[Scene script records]
::::::::

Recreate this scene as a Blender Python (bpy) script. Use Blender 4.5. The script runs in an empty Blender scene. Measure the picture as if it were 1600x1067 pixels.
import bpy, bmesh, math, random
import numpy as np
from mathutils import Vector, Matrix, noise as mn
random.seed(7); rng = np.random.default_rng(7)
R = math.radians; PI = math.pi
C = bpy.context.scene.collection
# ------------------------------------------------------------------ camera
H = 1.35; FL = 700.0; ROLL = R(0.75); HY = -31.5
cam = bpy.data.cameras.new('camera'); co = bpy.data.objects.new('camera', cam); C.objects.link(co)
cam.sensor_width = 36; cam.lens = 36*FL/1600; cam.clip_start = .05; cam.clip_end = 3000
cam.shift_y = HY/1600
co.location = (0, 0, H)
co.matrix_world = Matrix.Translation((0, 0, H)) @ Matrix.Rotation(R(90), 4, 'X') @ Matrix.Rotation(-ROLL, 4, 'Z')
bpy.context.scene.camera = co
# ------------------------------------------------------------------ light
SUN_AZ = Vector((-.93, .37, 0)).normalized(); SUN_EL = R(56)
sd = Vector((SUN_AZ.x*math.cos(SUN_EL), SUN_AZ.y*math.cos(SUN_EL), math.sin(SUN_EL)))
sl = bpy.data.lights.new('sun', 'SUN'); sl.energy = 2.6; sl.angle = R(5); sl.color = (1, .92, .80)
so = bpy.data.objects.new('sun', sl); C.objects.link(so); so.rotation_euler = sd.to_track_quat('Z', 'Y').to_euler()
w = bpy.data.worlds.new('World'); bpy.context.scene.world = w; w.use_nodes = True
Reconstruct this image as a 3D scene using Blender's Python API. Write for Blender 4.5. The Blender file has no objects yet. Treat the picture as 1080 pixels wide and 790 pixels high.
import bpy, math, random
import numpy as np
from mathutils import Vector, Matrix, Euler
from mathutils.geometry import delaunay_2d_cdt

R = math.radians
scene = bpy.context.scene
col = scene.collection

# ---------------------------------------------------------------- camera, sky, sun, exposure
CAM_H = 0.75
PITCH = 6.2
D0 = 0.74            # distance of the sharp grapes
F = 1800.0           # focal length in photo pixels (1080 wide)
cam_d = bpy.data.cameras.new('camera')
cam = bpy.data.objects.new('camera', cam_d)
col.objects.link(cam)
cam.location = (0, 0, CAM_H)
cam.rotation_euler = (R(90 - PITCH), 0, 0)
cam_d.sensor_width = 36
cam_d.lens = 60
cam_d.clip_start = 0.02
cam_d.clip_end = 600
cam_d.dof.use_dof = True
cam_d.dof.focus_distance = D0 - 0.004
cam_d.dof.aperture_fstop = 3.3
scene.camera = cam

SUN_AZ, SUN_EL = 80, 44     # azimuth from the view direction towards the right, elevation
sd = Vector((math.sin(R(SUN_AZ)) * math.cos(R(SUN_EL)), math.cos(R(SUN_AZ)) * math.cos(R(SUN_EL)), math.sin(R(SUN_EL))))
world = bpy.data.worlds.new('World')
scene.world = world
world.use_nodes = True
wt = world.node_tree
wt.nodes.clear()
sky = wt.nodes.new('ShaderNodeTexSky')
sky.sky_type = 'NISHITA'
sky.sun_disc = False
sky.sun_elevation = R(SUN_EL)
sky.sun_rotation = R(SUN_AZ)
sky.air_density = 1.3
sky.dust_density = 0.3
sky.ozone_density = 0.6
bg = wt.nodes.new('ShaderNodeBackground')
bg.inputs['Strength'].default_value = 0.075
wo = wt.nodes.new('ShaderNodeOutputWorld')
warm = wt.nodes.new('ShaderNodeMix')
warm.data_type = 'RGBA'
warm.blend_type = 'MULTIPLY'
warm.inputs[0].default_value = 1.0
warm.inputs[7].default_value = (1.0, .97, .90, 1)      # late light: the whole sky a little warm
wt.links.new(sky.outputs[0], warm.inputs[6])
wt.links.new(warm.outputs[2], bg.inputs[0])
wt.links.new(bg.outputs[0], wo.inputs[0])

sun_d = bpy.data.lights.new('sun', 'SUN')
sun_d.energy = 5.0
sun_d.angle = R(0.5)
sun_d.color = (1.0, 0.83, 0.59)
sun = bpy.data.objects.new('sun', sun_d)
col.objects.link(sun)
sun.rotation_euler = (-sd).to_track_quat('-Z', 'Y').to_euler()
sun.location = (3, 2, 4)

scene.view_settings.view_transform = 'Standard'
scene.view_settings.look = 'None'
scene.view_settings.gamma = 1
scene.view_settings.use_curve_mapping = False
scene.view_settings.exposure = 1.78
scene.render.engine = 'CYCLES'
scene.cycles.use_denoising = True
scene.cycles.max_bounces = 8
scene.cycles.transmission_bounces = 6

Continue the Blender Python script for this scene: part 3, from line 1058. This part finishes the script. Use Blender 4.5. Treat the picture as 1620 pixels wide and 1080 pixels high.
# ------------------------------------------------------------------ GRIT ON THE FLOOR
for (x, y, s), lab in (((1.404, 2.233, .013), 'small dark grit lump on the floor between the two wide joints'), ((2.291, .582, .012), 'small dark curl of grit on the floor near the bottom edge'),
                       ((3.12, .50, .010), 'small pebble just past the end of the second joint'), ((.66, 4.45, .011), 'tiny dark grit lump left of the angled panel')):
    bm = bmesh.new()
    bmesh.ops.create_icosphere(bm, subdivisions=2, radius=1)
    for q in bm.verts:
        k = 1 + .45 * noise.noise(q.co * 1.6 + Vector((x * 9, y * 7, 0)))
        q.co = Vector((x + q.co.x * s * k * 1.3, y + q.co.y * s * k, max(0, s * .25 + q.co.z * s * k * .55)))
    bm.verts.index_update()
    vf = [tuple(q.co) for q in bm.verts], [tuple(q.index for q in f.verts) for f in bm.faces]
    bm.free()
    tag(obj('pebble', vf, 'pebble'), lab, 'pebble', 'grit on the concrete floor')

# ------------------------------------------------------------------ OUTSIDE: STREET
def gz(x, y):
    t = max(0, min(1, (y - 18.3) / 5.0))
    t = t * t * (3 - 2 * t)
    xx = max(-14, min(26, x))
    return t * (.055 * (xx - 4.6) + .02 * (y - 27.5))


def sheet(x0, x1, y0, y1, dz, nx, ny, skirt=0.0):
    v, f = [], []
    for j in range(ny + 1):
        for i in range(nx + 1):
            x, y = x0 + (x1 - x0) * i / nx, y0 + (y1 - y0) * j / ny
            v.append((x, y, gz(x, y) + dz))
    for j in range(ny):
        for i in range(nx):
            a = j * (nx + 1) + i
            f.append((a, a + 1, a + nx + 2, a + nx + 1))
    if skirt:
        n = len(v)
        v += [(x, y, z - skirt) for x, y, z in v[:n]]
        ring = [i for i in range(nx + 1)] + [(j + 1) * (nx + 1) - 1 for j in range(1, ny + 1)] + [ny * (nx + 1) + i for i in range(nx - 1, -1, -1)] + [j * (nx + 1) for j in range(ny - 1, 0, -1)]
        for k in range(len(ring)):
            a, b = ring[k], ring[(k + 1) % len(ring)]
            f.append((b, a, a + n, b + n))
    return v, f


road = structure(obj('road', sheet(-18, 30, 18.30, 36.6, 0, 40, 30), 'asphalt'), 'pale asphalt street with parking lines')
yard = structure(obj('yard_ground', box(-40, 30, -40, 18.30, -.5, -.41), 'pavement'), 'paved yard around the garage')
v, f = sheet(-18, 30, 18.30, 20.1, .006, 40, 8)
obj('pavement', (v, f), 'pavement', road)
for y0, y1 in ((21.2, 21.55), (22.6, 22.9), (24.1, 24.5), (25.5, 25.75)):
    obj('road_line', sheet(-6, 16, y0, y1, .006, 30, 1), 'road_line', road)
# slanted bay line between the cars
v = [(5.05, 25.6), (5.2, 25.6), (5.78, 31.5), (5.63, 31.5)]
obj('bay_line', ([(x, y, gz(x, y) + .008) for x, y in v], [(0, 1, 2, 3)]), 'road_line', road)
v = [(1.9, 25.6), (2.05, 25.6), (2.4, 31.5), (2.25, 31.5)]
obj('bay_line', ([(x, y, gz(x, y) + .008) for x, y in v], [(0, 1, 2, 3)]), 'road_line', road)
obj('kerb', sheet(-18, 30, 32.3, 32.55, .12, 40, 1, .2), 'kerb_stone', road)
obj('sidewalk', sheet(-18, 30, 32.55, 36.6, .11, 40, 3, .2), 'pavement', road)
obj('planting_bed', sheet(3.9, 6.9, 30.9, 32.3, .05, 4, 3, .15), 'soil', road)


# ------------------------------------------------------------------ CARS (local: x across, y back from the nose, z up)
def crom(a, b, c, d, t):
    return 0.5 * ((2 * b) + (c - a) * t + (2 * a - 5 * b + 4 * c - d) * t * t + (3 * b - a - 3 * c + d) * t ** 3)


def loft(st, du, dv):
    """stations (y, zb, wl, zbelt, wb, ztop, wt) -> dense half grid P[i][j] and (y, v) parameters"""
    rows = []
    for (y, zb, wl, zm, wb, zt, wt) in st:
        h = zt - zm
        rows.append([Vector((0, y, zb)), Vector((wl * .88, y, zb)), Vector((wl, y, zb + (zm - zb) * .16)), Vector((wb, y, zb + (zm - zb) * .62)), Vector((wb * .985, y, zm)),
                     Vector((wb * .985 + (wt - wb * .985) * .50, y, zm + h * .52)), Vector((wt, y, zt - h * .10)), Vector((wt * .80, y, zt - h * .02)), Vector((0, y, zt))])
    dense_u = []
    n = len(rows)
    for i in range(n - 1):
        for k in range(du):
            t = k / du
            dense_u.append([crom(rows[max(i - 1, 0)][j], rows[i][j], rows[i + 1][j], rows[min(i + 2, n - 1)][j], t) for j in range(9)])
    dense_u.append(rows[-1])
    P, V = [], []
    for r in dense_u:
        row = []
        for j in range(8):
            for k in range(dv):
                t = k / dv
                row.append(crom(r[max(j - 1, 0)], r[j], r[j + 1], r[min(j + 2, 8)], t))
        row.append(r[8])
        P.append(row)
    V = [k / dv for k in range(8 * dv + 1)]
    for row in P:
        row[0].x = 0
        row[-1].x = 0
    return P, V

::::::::

Stated goal:
Take the lines from the line with "Reconstruct this image" through the line with "col = scene.collection", both ends included, and give them again exactly, with nothing else.

Written solution:
Reconstruct this image as a 3D scene using Blender's Python API. Write for Blender 4.5. The Blender file has no objects yet. Treat the picture as 1080 pixels wide and 790 pixels high.
import bpy, math, random
import numpy as np
from mathutils import Vector, Matrix, Euler
from mathutils.geometry import delaunay_2d_cdt

R = math.radians
scene = bpy.context.scene
col = scene.collection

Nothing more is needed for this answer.